We are running a 6-node Elasticsearch cluster with a single (not really single, but the only one that is actively used) index which is 3.5TB in size (51 shards, 25 primary).
We have a NFS share mounted on all nodes and registered as a snapshot repository.
We triggered a snapshot (the first one), but the query performance degraded extremely during the snapshot so we canceled the snapshot.
My guess is that this is expected, but what can we do to avoid or at least reduce this search performance drop?

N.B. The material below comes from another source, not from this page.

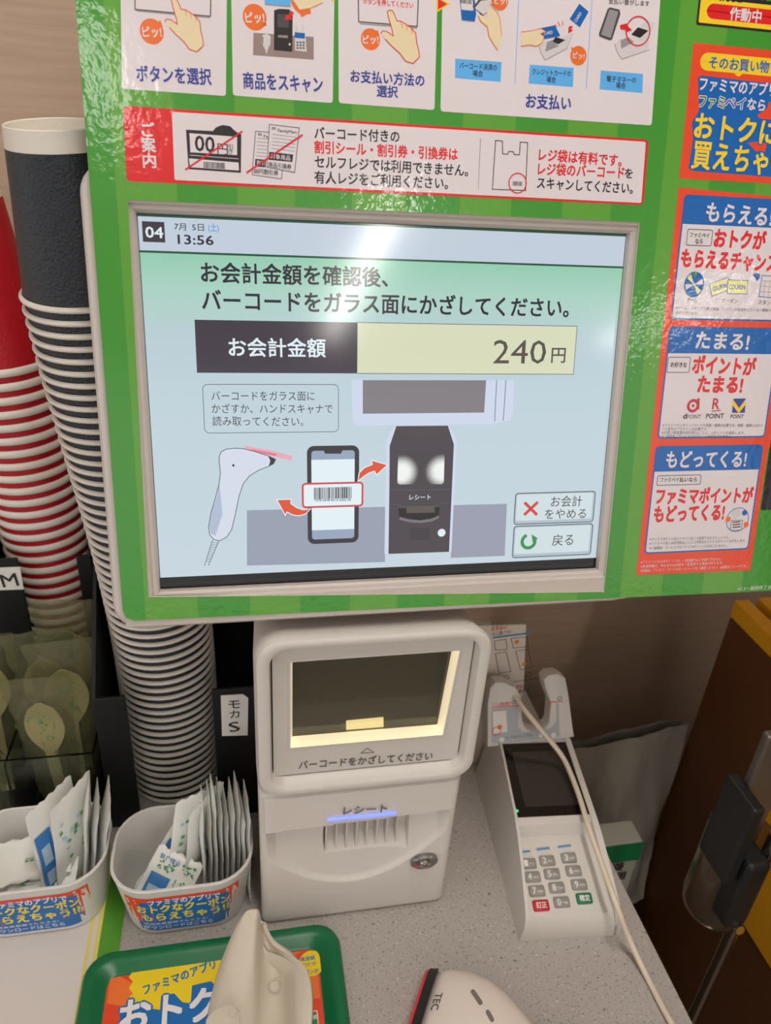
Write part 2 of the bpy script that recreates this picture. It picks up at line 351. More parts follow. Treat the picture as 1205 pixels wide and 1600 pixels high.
FR = smat('pale_blue_grey', (206, 216, 236)); GY = smat('screen_grey', (134, 130, 134), .9); KB = smat('kiosk_dark', (80, 72, 80), .8)
P.poly([(549, 593.5), *c9([(708, 45), (703, 200), (690, 242), (600, 262)]), (556, 665), (551, 655)], FR, 1); P.line([*c9([(622, 45), (612, 248)])], 1, LINEG, 2); P.line([*c9([(668, 45), (655, 245)])], 1, LINEG, 2)
P.poly([(567, 594), *c9([(570, 45), (560, 205)]), (567, 646.4)], GY, 2)
P.poly(c9([(120, 275), (95, 300), (76, 345), (66, 905), (90, 905), (95, 360), (125, 290)]), FR, 1); P.poly(c9([(382, 270), (398, 290), (424, 350), (398, 897), (378, 897), (405, 360)]), FR, 1)
P.poly(c9([(125, 272), (380, 270), (410, 362), (404, 500), (386, 895), (86, 905), (90, 600), (92, 370)]), KB, 2)
P.poly(c9([(125, 275), (378, 273), (355, 312), (300, 330), (240, 334), (190, 325), (150, 305)]), smat('kiosk_mid', (84, 76, 80), .8), 3)
def glowpic():
    m = bpy.data.materials.new('screen_glow_picture'); m.use_nodes = True; nt = m.node_tree; b = nt.nodes['Principled BSDF']; b.inputs['Base Color'].default_value = (.004, .004, .004, 1); b.inputs['Roughness'].default_value = .11; b.inputs['Emission Strength'].default_value = SCR
    tc = nt.nodes.new('ShaderNodeTexCoord'); val = None
    for cx, cy in ((150, 500), (350, 495)):
        q = MP.p3(*MP.uv(580 + cx / 3.171, 580 + cy / 3.171)) - world_of(mon).translation
        d = nt.nodes.new('ShaderNodeVectorMath'); d.operation = 'DISTANCE'; d.inputs[1].default_value = q; nt.links.new(tc.outputs['Object'], d.inputs[0])
        mr = nt.nodes.new('ShaderNodeMapRange'); mr.inputs['From Min'].default_value = .004; mr.inputs['From Max'].default_value = .0125; mr.inputs['To Min'].default_value = 1; mr.inputs['To Max'].default_value = 0; mr.interpolation_type = 'SMOOTHSTEP'
        nt.links.new(d.outputs['Value'], mr.inputs['Value'])
        if val is None: val = mr.outputs[0]
        else:
            mx = nt.nodes.new('ShaderNodeMath'); mx.operation = 'MAXIMUM'; nt.links.new(val, mx.inputs[0]); nt.links.new(mr.outputs[0], mx.inputs[1]); val = mx.outputs[0]
    r = nt.nodes.new('ShaderNodeValToRGB'); r.color_ramp.elements[0].color = lin((66, 58, 62)) + (1,); r.color_ramp.elements[1].color = lin((240, 244, 240)) + (1,); nt.links.new(val, r.inputs[0]); nt.links.new(r.outputs[0], b.inputs['Emission Color'])
    return m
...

The snapshot process should be throttled enough in order to not affect querying that much. Unless the throttling settings were change or the number of snapshot threads was changed in the thread pool settings, there shouldn't be a visible impact. We also need to consider, that even with throttling snapshot definitely adds some disk I/O, network and a little bit of memory load so if any nodes in the cluster were already very high in resource utilization, it is possible for a snapshot to be the last drop that triggers overload. I saw it a few times with S3 repo, that used to use memory for buffering, but it's not common for shared file system. So, I am a bit puzzled here. @tlrx any other thoughts?
@Christian_Dahlqvist, the IO wait on the nodes look reasonable during the snapshot - most of the time below 20% (with some peaks, but below 70%).
@Igor_Motov, that's what I expected, thanks for the clarification. The cluster was far from its limits at the time of the snapshot, so not sure why this happened.
Anyway, a snapshot is in progress right now and the performance looks normal.